上野市ビジネスホテル従業員強盗殺人事件(うえのしビジネスホテルじゅうぎょういんごうとうさつじんじけん)とは、1997年に発生した強盗殺人事件。
概要
1997年4月13日未明に三重県上野市(現在の伊賀市)のビジネスホテルでフロント係の従業員(48歳)がフロント奥の事務室金庫から3日分の売上金約159万円を奪われた末に二十数か所を刃物のようなもので刺されて出血多量で死亡した。扉などに手形の血痕が付着しており、カウンターのレジスターにも物色した跡があった。被害者は仮眠用のトレーニングウエア姿で、裸足だったことから、仮眠中に刃物で脅され、金庫の開け方を教えた後に殺害されたものとみられた。三重県警は強盗殺人事件として上野署に特捜本部を設置した。
強盗殺人罪の公訴時効は当時15年であり、時効成立まであと2年を切った2010年4月27日に殺人罪と強盗殺人罪の公訴時効を廃止し、公訴時効が成立していない過去の事件にも遡及する法案が国会で成立し、同日に施行されたことで、同事件の公訴時効は廃止された。
三重県警によってDNA鑑定をやり直し、遺留物と型が一致した元ホテル従業員の工員が犯人と特定されて、2013年2月1日に逮捕され、2月23日に起訴された。2010年の殺人罪の公訴時効廃止を受け捜査本部が継続された事件で、被疑者が割り出され、逮捕された初のケースとなった。
2013年11月14日から津地裁で裁判員裁判が開かれ、11月22日に「被害者の上半身を集中的に刺し、深さ5センチメートル以上の傷だけでも23ヶ所あった。執拗かつ残虐。」「当初は窃盗目的だったが、殺害後すぐに現金を奪うなど冷酷な犯行。酌量の余地はない。」として検察の求刑通り無期懲役の判決を言い渡した。弁護側は控訴したが、2014年4月24日に名古屋高裁は控訴を棄却。弁護側は上告した。

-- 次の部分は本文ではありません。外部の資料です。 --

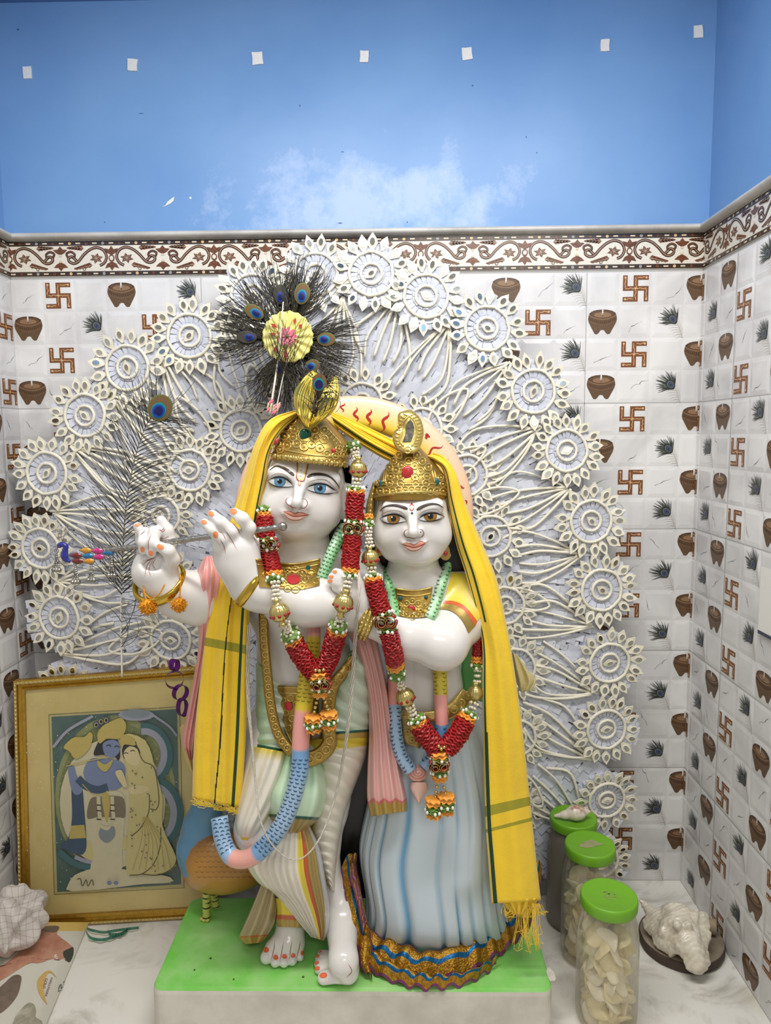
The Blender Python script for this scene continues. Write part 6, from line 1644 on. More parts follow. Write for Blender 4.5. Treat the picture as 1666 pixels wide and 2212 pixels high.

弁護側は「事件当時は時効が15年だったのに、改正で遡って時効を廃止にしたのは(事後に定めた法律によってさかのぼって違法とする)遡及処罰を禁止した憲法第39条に違反する。時効成立を認めるべきだ。」と主張したが、2015年12月3日に最高裁は「時効撤廃は憲法で禁止された違法性の評価や責任の重さを遡って変更するものではなく、被疑者や被告人になる可能性のある人物の既に生じていた法律上の地位を著しく不安定にする改正ではない」と退けて時効成立を認めずに上告を棄却し、無期懲役の判決が確定した。